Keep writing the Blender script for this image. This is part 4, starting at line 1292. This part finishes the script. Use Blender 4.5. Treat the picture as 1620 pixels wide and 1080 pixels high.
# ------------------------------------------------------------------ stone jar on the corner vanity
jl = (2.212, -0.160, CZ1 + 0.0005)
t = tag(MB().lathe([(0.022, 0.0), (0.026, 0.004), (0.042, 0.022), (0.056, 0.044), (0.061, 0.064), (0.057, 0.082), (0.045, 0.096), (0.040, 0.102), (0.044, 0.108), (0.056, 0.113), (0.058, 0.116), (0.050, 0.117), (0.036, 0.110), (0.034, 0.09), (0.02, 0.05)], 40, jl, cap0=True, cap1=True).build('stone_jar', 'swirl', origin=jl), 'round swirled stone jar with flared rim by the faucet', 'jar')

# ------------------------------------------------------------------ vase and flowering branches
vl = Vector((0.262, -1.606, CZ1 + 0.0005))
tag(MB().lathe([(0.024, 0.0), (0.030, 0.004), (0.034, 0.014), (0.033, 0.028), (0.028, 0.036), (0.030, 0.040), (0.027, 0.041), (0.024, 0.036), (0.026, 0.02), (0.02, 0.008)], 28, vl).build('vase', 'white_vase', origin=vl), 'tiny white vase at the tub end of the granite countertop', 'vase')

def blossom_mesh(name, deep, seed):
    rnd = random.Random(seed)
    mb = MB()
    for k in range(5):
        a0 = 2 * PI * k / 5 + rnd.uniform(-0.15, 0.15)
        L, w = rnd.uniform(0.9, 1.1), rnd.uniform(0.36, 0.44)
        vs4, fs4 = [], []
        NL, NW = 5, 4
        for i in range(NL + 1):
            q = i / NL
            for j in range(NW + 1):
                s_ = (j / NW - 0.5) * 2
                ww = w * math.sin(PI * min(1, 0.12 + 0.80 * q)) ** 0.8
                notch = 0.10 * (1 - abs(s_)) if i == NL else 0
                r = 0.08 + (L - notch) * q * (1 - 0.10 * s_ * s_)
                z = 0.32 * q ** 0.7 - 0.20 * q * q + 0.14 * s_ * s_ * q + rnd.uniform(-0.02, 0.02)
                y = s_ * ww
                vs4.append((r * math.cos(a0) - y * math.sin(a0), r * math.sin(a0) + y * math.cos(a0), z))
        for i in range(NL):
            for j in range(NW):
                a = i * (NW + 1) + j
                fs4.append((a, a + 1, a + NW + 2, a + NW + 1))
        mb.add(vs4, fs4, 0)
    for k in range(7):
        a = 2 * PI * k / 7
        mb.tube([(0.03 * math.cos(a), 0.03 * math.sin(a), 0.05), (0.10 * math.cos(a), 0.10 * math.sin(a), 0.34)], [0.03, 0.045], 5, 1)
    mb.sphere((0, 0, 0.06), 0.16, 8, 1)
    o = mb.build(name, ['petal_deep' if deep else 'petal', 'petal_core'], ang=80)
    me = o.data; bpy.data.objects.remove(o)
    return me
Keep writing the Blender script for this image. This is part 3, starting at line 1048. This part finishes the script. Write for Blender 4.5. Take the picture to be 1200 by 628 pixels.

* Task prompt:
Copy every line of the material, please, keeping it exactly the same.

* Full response:
Keep writing the Blender script for this image. This is part 4, starting at line 1292. This part finishes the script. Use Blender 4.5. Treat the picture as 1620 pixels wide and 1080 pixels high.
# ------------------------------------------------------------------ stone jar on the corner vanity
jl = (2.212, -0.160, CZ1 + 0.0005)
t = tag(MB().lathe([(0.022, 0.0), (0.026, 0.004), (0.042, 0.022), (0.056, 0.044), (0.061, 0.064), (0.057, 0.082), (0.045, 0.096), (0.040, 0.102), (0.044, 0.108), (0.056, 0.113), (0.058, 0.116), (0.050, 0.117), (0.036, 0.110), (0.034, 0.09), (0.02, 0.05)], 40, jl, cap0=True, cap1=True).build('stone_jar', 'swirl', origin=jl), 'round swirled stone jar with flared rim by the faucet', 'jar')

# ------------------------------------------------------------------ vase and flowering branches
vl = Vector((0.262, -1.606, CZ1 + 0.0005))
tag(MB().lathe([(0.024, 0.0), (0.030, 0.004), (0.034, 0.014), (0.033, 0.028), (0.028, 0.036), (0.030, 0.040), (0.027, 0.041), (0.024, 0.036), (0.026, 0.02), (0.02, 0.008)], 28, vl).build('vase', 'white_vase', origin=vl), 'tiny white vase at the tub end of the granite countertop', 'vase')

def blossom_mesh(name, deep, seed):
    rnd = random.Random(seed)
    mb = MB()
    for k in range(5):
        a0 = 2 * PI * k / 5 + rnd.uniform(-0.15, 0.15)
        L, w = rnd.uniform(0.9, 1.1), rnd.uniform(0.36, 0.44)
        vs4, fs4 = [], []
        NL, NW = 5, 4
        for i in range(NL + 1):
            q = i / NL
            for j in range(NW + 1):
                s_ = (j / NW - 0.5) * 2
                ww = w * math.sin(PI * min(1, 0.12 + 0.80 * q)) ** 0.8
                notch = 0.10 * (1 - abs(s_)) if i == NL else 0
                r = 0.08 + (L - notch) * q * (1 - 0.10 * s_ * s_)
                z = 0.32 * q ** 0.7 - 0.20 * q * q + 0.14 * s_ * s_ * q + rnd.uniform(-0.02, 0.02)
                y = s_ * ww
                vs4.append((r * math.cos(a0) - y * math.sin(a0), r * math.sin(a0) + y * math.cos(a0), z))
        for i in range(NL):
            for j in range(NW):
                a = i * (NW + 1) + j
                fs4.append((a, a + 1, a + NW + 2, a + NW + 1))
        mb.add(vs4, fs4, 0)
    for k in range(7):
        a = 2 * PI * k / 7
        mb.tube([(0.03 * math.cos(a), 0.03 * math.sin(a), 0.05), (0.10 * math.cos(a), 0.10 * math.sin(a), 0.34)], [0.03, 0.045], 5, 1)
    mb.sphere((0, 0, 0.06), 0.16, 8, 1)
    o = mb.build(name, ['petal_deep' if deep else 'petal', 'petal_core'], ang=80)
    me = o.data; bpy.data.objects.remove(o)
    return me
Keep writing the Blender script for this image. This is part 3, starting at line 1048. This part finishes the script. Write for Blender 4.5. Take the picture to be 1200 by 628 pixels.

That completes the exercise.